Sunday, September 25, 2011

The Gentlest Soul

I met the boy with the gentlest soul in the Indian Himalayas.


Quiet voiced and mild mannered, his very being whispered poetry. Frail, bent and still, he was a tall Keats displaced in time.  It did not take more than a half step into the world of fancy to see his angled features, shadowy in flickering candle light, bent over a sheet of yellowed parchment.  He was an ethereal time traveler spirited away to rural India, looking at the world with the calmest eyes.  In another time, I would have fallen in love with him.
               
     In the here and now, he enlivened me.  Normally stifled by shyness and awkwardness, I fluttered around his stillness, talking breathlessly, continuously, carelessly.  He watched with even gaze, clarifying my half-thought out sentences and clipped words with careful questions.  I buzzed with a reckless energy and vivacity I had never before possessed, and he watched, with quiet intensity.

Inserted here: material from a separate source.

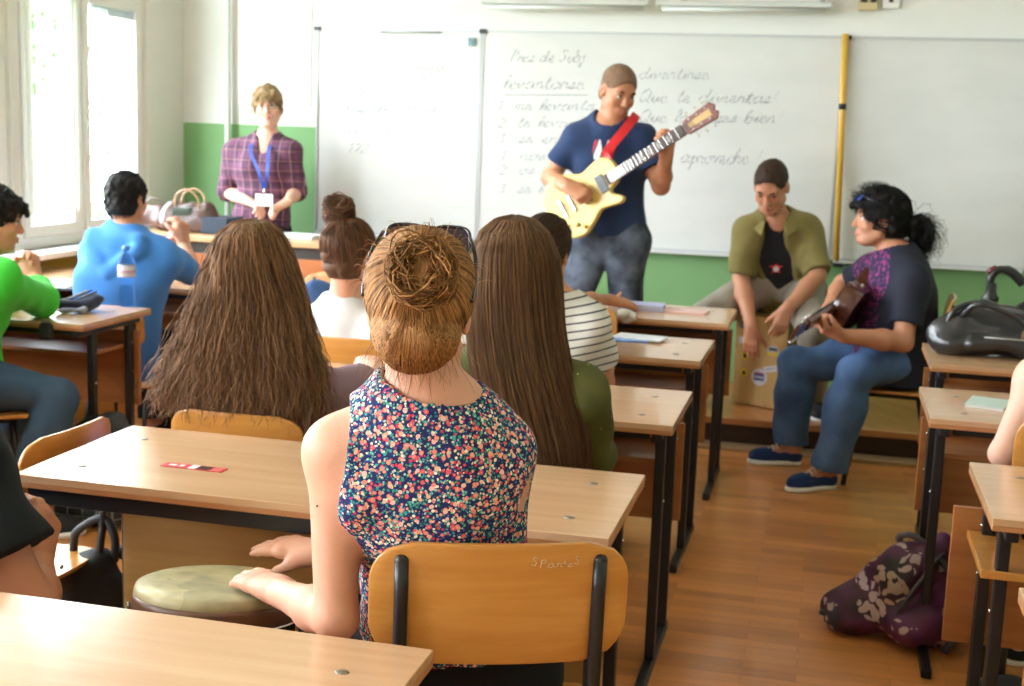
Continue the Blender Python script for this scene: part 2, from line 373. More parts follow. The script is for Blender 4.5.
    def cap(s, t=.006, zf=.045, back=-.075, k=.02, front=.052):
        """hair cap: cranium swollen by t, cleared off the face and the neck"""
        q = s.s; P = [el(s.p(0, -.012, .035), np.array([.073+t, .095+t, .082+t])*q, s.B, k), el(s.p(0, -.04, -.03), np.array([.062+t*.8, .062+t, .070])*q, s.B, .02)]
        P += [el(s.p(0, front+.062, zf-.083), np.array([.078, .075, .083])*q, s.B, .012, op='-')]
        for x in (-1, 1): P += [el(s.p(x*.087, .004, -.020), np.array([.028, .030, .046])*q, s.B, .008, op='-')]
        return P, [(s.p(0, 0, back), -s.u)]
def basis(f, tilt=0):
    f = nrm([f[0], f[1], 0]); r = np.array([f[1], -f[0], 0.0]); return r, f
class Fig:
    """joints in room coordinates; r = person's right"""
    def __init__(s, J, facing, sc=1.0, arm=1.0, leg=1.0, torso=1.0, neck=1.0, flat=1.5):
        s.J = {k: np.array(v, float) for k, v in J.items()}; s.sc = sc; s.arm = arm; s.leg = leg; s.to = torso; s.nk = neck; s.flat = flat
        s.r, s.f = basis(facing); J = s.J
        if 'pel' in J and 'hipR' not in J: J['hipR'] = J['pel']+s.r*.09*sc-np.array([0, 0, .03]); J['hipL'] = J['pel']-s.r*.09*sc-np.array([0, 0, .03])
        for q in 'RL':
            sg = 1 if q == 'R' else -1
            if 'sh'+q not in J: J['sh'+q] = J['neck']+s.r*sg*.165*sc*torso-np.array([0, 0, .045])*sc
            if 'kn'+q not in J: J['kn'+q] = J['hip'+q]+(s.f*.41+s.r*sg*.02-np.array([0, 0, .075]))*sc
            if 'an'+q not in J: a = J['kn'+q]-s.f*.07*sc-s.r*sg*.03; J['an'+q] = np.array([a[0], a[1], J.get('floor', np.array(0.0))+.075])
            if 'to'+q not in J: J['to'+q] = np.array([*(J['an'+q]+s.f*.15*sc)[:2], J['an'+q][2]-.045])
    def spine(s, t): a, b = s.J['pel'], s.J['neck']; m = s.J.get('chest', a+(b-a)*.6); return (1-t)**2*a+2*t*(1-t)*m*1.0+t*t*b if 'chest' in s.J else a+(b-a)*t
    def torso_prims(s, g=0, belly=0, loose=0, arms_base=True, bust=0):
        z = s.sc*s.to; fl = (s.f, s.flat); p = [s.spine(t) for t in (.09, .32, .66, .88)]
        P = [rc(p[0], p[1], .150*z+g+loose, .128*z+g+loose+belly, .04, flat=fl), rc(p[1], p[2], .128*z+g+loose+belly, .158*z+g, .04, flat=fl), rc(p[2], p[3], .158*z+g, .112*z+g, .04, flat=fl)]
        for q in 'RL': P += [rc(p[3]+(s.J['neck']-p[3])*.5, s.J['sh'+q], .055*z+g, .050*z+g, .05), rc(p[2]+(s.J['sh'+q]-p[3])*.55, s.J['sh'+q]-(s.J['sh'+q]-p[3])*.1, .075*z+g, .052*z+g, .05)]
        P.append(rc(p[3], s.J['neck'], .07*z+g, .052*z+g, .05))
        if bust:
            for x in (-1, 1): P.append(el(p[2]+s.f*.075*z+s.r*x*.07*z-np.array([0, 0, .01]), (.062*bust+g)*np.ones(3), None, .05))
        return P
    def neck_prims(s, hd): return [rc(s.J['neck']-np.array([0, 0, .03]), hd.p(0, -.022, -.045), .054*s.nk*s.sc, .051*s.nk*s.sc, .03)]
    def arm_prims(s, q, g=0, up=1.0, lo=1.0, cu=.03):
        J = s.J; a = s.arm*s.sc; return [rc(J['sh'+q], J['el'+q], .049*a+g, .037*a+g, cu), rc(J['el'+q], J['el'+q]+(J['wr'+q]-J['el'+q])*.35, .037*a+g, .039*a+g, .02), rc(J['el'+q]+(J['wr'+q]-J['el'+q])*.35, J['wr'+q], .039*a+g, .026*a+g, .02)]
    def leg_prims(s, q, g=0, glo=None):
        J = s.J; l = s.leg*s.sc; glo = g if glo is None else glo; c = J['kn'+q]+(J['an'+q]-J['kn'+q])*.32
        return [rc(J['hip'+q], J['kn'+q], .086*l+g, .055*l+g, .04), rc(J['kn'+q], c, .054*l+g, .052*l+glo, .03), rc(c, J['an'+q], .052*l+glo, .036*l+glo, .03)]
    def foot_prims(s, q, g=0):
        J = s.J; return [rc(J['an'+q], J['an'+q]-np.array([0, 0, .035]), .036, .034+g, .03), rc(J['an'+q]-np.array([0, 0, .03])+nrm(J['an'+q]-J['to'+q])*.02, J['to'+q], .033+g, .028+g, .02)]
    def sleeve(s, q, frac, g=.012, cuff=0.0):      # frac 0..1 upper arm, 1..2 forearm
        J = s.J; a = s.arm*s.sc; P = []
        if frac <= 1:
            e = J['sh'+q]+(J['el'+q]-J['sh'+q])*frac; d = nrm(J['el'+q]-J['sh'+q]); P = [rc(J['sh'+q], e+d*.01, .050*a+g, (.050-.012*frac)*a+g+cuff, .03, clip=[(e, d)])]
        else:
            e = J['el'+q]+(J['wr'+q]-J['el'+q])*(frac-1); d = nrm(J['wr'+q]-J['el'+q])
            P = [rc(J['sh'+q], J['el'+q], .050*a+g, .040*a+g, .03), rc(J['el'+q], e+d*.01, .040*a+g, .034*a+g+cuff, .03, clip=[(e, d)])]
        return P
def hbox(c, r=.11): c = np.array(c, float); return (c-r, c+r)
# ------------------------------------------------------------------ shared materials
M_WALL = mat('wall_paint', (.80, .80, .77), .8, var=.02, vscale=3)
M_WHITE = mat('white_plastic', (.88, .88, .87), .45)
M_GREY = mat('grey_metal', (.45, .46, .47), .4, metal=.6)
M_BLACK = mat('black_paint', (.012, .012, .014), .38)
M_STEEL = mat('steel', (.6, .6, .6), .25, metal=1)
M_DARKRUB = mat('dark_rubber', (.02, .02, .02), .6)
M_TOP = wood('desk_laminate', rgb(216, 176, 138), rgb(201, 158, 119), .20, .35, 'x', 1.0, .4)
M_EDGE = wood('desk_edge', rgb(190, 132, 84), rgb(168, 110, 66), .4, .2, 'x')
M_PANEL = wood('desk_panel', rgb(178, 116, 62), rgb(152, 92, 46), .42, .2, 'x')
M_PLY = wood('chair_plywood', rgb(208, 150, 76), rgb(182, 118, 50), .3, .35, 'x', .8, .5)
M_EYE = mat('eye_white', (.75, .73, .70), .2); M_TEETH = mat('teeth', (.8, .78, .72), .3)
def paint(name, lo, hi, z):
    w = NT(name, .75); zz = w.sep(w.tc.outputs['Object'])[2]; f = w.math('GREATER_THAN', zz, z)
    v = w.noise(w.mp(), 5, 4); return w.out(w.mix(f, w.ramp(v, [(.3, tuple(c*.94 for c in lo)), (.7, lo)]), w.ramp(v, [(.3, tuple(c*.97 for c in hi)), (.7, hi)])))
M_FRONT = paint('front_wall_paint', rgb(126, 172, 116), (.82, .82, .80), 1.50)
M_LEFTW = paint('left_wall_lit_paint', rgb(172, 166, 78), (.80, .80, .77), .80)  # lower band yellowed: bright light on the green put into its colour
def parquet(name, c, rot=0, w=.055, ln=.42, rough=.3):
    m = NT(name, rough, .25, .5); v = m.mp(rot=(0, 0, rot)); b = m.n('TexBrick', offset=.37, squash=1); m.l(v, b.inputs[0])
    b.inputs['Color1'].default_value = (0, 0, 0, 1); b.inputs['Color2'].default_value = (1, 1, 1, 1); b.inputs['Mortar'].default_value = (.5, .5, .5, 1)
    b.inputs['Scale'].default_value = 1; b.inputs['Mortar Size'].default_value = .0006; b.inputs['Mortar Smooth'].default_value = .1; b.inputs['Bias'].default_value = 0; b.inputs['Brick Width'].default_value = ln; b.inputs['Row Height'].default_value = w
    g = m.noise(m.mp((2.5, 30, 30), (0, 0, rot)), 2, 5); sc = m.noise(m.mp(), 1.2, 3)
    f = m.math('ADD', m.math('MULTIPLY', b.outputs['Color'], .5), m.math('MULTIPLY', g, .55))
    col = m.ramp(f, [(.1, tuple(x*.66 for x in c)), (.45, c), (.95, tuple(min(1, x*1.35) for x in c))])
    col = m.mix(b.outputs['Fac'], col, tuple(x*.35 for x in c)); col = m.mix(m.math('MULTIPLY', sc, .22), col, tuple(x*.7 for x in c))
    return m.out(col)
M_FLOOR = parquet('parquet', rgb(208, 138, 76)); M_STAGE = parquet('stage_parquet', rgb(176, 112, 58), math.radians(52), .06, .38)
M_RISER = wood('dark_riser', rgb(66, 40, 24), rgb(44, 26, 16), .5, .1, 'x')
def glassy():
    m = bpy.data.materials.new('window_glass'); m.use_nodes = True; t = m.node_tree; t.nodes.clear()
    o = t.nodes.new('ShaderNodeOutputMaterial'); a = t.nodes.new('ShaderNodeBsdfTransparent'); g = t.nodes.new('ShaderNodeBsdfGlossy'); g.inputs['Roughness'].default_value = .02
    x = t.nodes.new('ShaderNodeMixShader'); x.inputs[0].default_value = .06; t.links.new(a.outputs[0], x.inputs[1]); t.links.new(g.outputs[0], x.inputs[2]); t.links.new(x.outputs[0], o.inputs[0]); return m
M_GLASS = glassy()
# ------------------------------------------------------------------ shell
def struct(name, mb, mats, bevel=0): return tag(mb.build(name, mats, bevel=bevel), kind='structure')
struct('floor', MB().bb(XL-.25, XR+.15, YB-.15, YW+.15, -.12, 0), M_FLOOR)
struct('ceiling', MB().bb(XL-.25, XR+.15, YB-.15, YW+.15, ZC, ZC+.12), M_WALL)
struct('wall_front', MB().bb(XL-.25, XR+.15, YW, YW+.15, 0, ZC), M_FRONT)
struct('wall_back', MB().bb(XL-.25, XR+.15, YB-.15, YB, 0, ZC), M_WALL)
struct('wall_right', MB().bb(XR, XR+.15, YB, YW, 0, ZC), paint('right_wall_paint', rgb(112, 158, 98), (.80, .80, .77), 1.50))
wl = MB().bb(XL-.25, XL, YB, YW, 0, WZ0).bb(XL-.25, XL, YB, YW, WZ1, ZC); ys = sorted([YB, YW]+[q for w in WINS for q in w])
for a, b in zip(ys[0::2], ys[1::2]):
    if b-a > .001: wl.bb(XL-.25, XL, a, b, WZ0, WZ1)
struct('wall_left', wl, M_LEFTW)
tag(MB().bb(XL, XR, 6.35, YW, .12, .15).build('stage_top', M_STAGE), kind='structure').name = 'floor_stage'
st = MB().bb(XL, XR, 6.385, YW, 0, .12); struct('trim_1', st, M_RISER)
struct('trim_2', MB().bb(XL, XR, 6.34, 6.375, .118, .152), wood('stage_nosing', rgb(196, 138, 84), rgb(170, 112, 62), .35), bevel=.004)
struct('trim_3', MB().bb(XL, XR, 6.27, 6.384, 0.0005, .022), wood('floor_batten', rgb(176, 146, 108), rgb(150, 122, 88), .5), bevel=.004)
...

Sitting on a rock by an Indian stream, I talked.   I fixed my eyes on the boy, more a man than a boy, and I let the words come, curling my legs under my body.  He waded through the water, nodding at my words, an otherworldly half-smile gracing his lips.  As the sun slid down below the mountain peaks, the world was on fire and I burned with a desire to speak until I ran out of words. 

He listened. 

Maybe I was a little in love with him. 

And I wish him a happily ever after.